Information supplied start

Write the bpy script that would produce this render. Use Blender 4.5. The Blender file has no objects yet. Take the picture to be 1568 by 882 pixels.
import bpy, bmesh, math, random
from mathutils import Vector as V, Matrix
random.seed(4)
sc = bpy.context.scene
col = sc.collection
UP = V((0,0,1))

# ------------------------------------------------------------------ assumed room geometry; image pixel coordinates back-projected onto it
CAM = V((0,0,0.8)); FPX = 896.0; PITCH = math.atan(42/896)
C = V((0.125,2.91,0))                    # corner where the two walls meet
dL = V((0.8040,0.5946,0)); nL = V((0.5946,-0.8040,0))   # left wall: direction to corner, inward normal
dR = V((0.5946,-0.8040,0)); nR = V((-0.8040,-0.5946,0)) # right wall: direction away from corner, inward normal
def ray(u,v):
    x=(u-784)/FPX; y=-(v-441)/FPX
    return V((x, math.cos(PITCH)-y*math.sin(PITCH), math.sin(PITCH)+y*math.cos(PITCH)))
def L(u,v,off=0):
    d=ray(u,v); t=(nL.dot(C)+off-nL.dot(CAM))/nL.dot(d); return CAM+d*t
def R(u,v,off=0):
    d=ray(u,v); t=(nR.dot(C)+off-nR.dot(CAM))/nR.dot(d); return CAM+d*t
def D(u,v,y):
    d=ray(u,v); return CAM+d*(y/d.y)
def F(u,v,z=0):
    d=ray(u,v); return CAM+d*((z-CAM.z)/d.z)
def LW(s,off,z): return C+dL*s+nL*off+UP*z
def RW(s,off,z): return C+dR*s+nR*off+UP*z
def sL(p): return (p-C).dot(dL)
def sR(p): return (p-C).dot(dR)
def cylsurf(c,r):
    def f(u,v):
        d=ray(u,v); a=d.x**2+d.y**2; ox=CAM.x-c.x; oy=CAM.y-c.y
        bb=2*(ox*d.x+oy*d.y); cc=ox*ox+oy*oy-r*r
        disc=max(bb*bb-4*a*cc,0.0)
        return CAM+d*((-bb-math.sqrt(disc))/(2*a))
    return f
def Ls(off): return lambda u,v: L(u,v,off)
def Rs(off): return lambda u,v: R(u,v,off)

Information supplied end

Given task – Begin with the first line of the data above and, please, print each line exactly until you have printed the line containing "UP = V((0,0,1))"; print nothing else.

Final result –
Write the bpy script that would produce this render. Use Blender 4.5. The Blender file has no objects yet. Take the picture to be 1568 by 882 pixels.
import bpy, bmesh, math, random
from mathutils import Vector as V, Matrix
random.seed(4)
sc = bpy.context.scene
col = sc.collection
UP = V((0,0,1))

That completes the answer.